Friday, September 19, 2014

EU funds research project to create autonomous container ships

An EU-funded research project called MUNIN wants to make global cargo shipping more energy and cost efficient, aiming to create autonomous vessels that can sail themselves from port to port.

The project, the subject of a workshop at the SMM maritime conference in Hamburg,
is being led by researchers from the Fraunhofer Center for Maritime Logistics and Services. They want to prove the safety of unmanned ships and then push for changes in international maritime regulations to allow them to ply the seas.

"The technology for electronic positioning, satellite communications, and anti-collision measures already exists," said Ørnulf Rødseth, a researcher at the Norwegian Marine Technology Institute, in a report.

Rødseth admits that having the technology and getting governments and international regulators to buy in are different issues. "

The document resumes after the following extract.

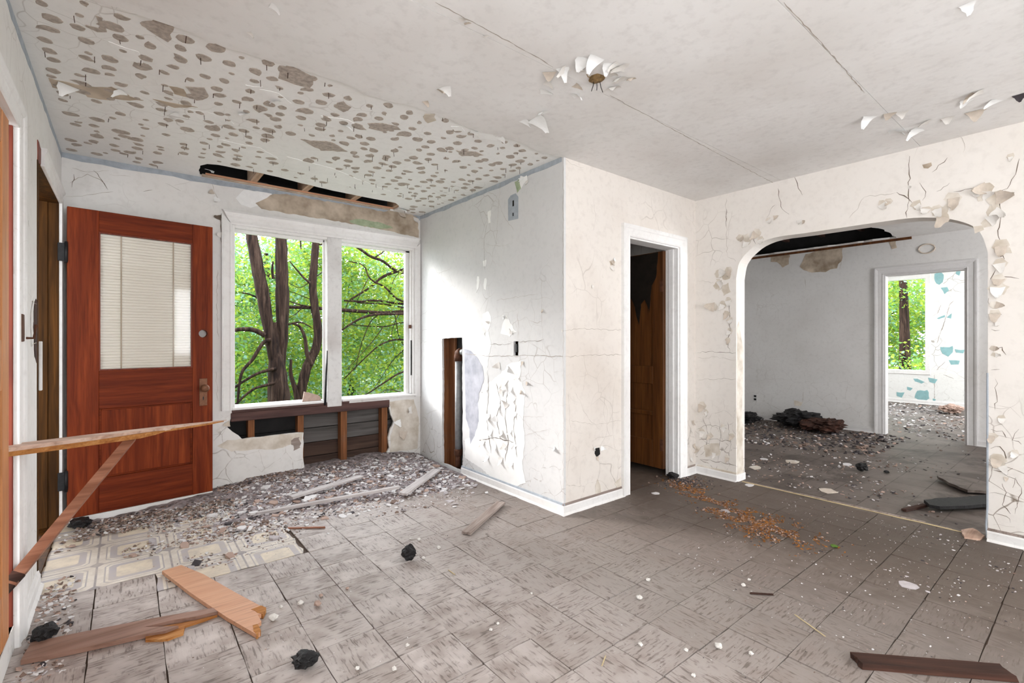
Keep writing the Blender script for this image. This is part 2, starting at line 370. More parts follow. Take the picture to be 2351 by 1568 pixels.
# old linoleum: cream blocks with a grey-lilac frame
n = NT('old_linoleum', 0.6, 0.3); wp = n.pos(); s_ = n.sep(n.map(wp, (1/0.31, 1/0.31, 1), (-0.19/0.31, -2.74/0.31, 0)))
def tri(x): return n.math('ABSOLUTE', n.math('SUBTRACT', n.math('FRACT', x), 0.5))
ax, ay = tri(s_[0]), tri(s_[1])
d1 = n.math('MAXIMUM', ax, ay); d2 = n.math('MULTIPLY', n.math('ADD', ax, ay), 0.545); dd = n.math('MAXIMUM', d1, d2)
c = n.ramp(dd, [(0.0, (0.70, 0.61, 0.48)), (0.235, (0.70, 0.61, 0.48)), (0.245, (0.42, 0.385, 0.40)), (0.335, (0.45, 0.415, 0.425)), (0.345, (0.72, 0.66, 0.57)), (0.375, (0.72, 0.66, 0.57)), (0.38, (0.38, 0.35, 0.36)), (0.395, (0.40, 0.37, 0.37)), (0.40, (0.68, 0.62, 0.54)), (0.480, (0.66, 0.60, 0.53)), (0.49, (0.30, 0.27, 0.27))])
for e in n.t.nodes:
    if e.type == 'VALTORGB': pass
c = n.mix(n.step(n.noise(wp, 11, 4, 0.7), 0.40, 0.68, 0, 0.75), c, (0.48, 0.42, 0.36))
n.col(c); n.bump(n.noise(wp, 40, 3), 0.2, 0.003); M['lino'] = n.m
M['subfloor'] = m_flat('subfloor_brown_mastic', (0.13, 0.09, 0.068), 0.9, 0.4, 9, obj=False)
M['dirt'] = m_flat('rubble_dirt', (0.22, 0.175, 0.175), 0.95, 0.55, 22, c2=(0.40, 0.345, 0.35), bump=0.8, obj=False)
M['chip_w'] = m_flat('plaster_chip_white', (0.74, 0.72, 0.72), 0.9, 0.12, 30)
M['chip_g'] = m_flat('plaster_chip_grey', (0.52, 0.48, 0.49), 0.9, 0.2, 30)
M['chip_p'] = m_flat('plaster_chip_pink', (0.50, 0.36, 0.30), 0.9, 0.25, 30)
M['chip_b'] = m_flat('plaster_chip_brown', (0.22, 0.15, 0.12), 0.9, 0.3, 30)
M['chip_d'] = m_flat('dark_chip', (0.07, 0.06, 0.065), 0.9, 0.3, 30)
M['rustcrumb'] = m_flat('rust_coloured_crumb', (0.25, 0.085, 0.018), 0.9, 0.5, 30, c2=(0.36, 0.15, 0.035))
M['stone'] = m_flat('pale_pebble', (0.74, 0.71, 0.67), 0.7, 0.15, 20)
M['straw'] = m_flat('dry_straw', (0.62, 0.50, 0.30), 0.7, 0.2, 20)
M['moss'] = m_flat('green_moss', (0.10, 0.19, 0.03), 0.9, 0.3, 20)
M['bark'] = None
n = NT('tree_bark', 0.9, 0.1); p = n.pos(); g = n.noise(n.map(p, (26, 26, 2.2)), 1.0, 6, 0.65, 0.5)
n.col(n.ramp(g, [(0.36, (0.0075, 0.0045, 0.004)), (0.52, (0.026, 0.015, 0.011)), (0.68, (0.06, 0.038, 0.028))])); n.bump(g, 0.9, 0.03); M['bark'] = n.m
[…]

In order to get regulatory buy-in, researchers will need to demonstrate that autonomous systems can make the safety of robotic ships at least as good as manned ones. They say the lower speeds and automated responses of robotic ships could actually reduce collisions and other accidents at sea, 75 percent of which are caused by human error.

The major technical challenge of totally autonomous ships is the issue of hardware failure. A ship's transit time could be anywhere from two to three weeks on many trips, and a loss of communications or sensor data would be difficult or impossible to deal with without crew onboard.

On the other hand, scientists say a single operator could pilot up to 10 cargo vessels simultaneously from a control center ashore, with a three- to four-megabit-per-second data link to each ship.

MUNIN ships would rely on electrical propulsion powered by natural gas instead of marine diesel fuel. This would reduce maintenance requirements and allow for redundancy that could keep a ship moving even with system failures.

Fully robotic ships based on the MUNIN concepts are at least a decade away, although some of the technologies could be adopted on existing ships sooner.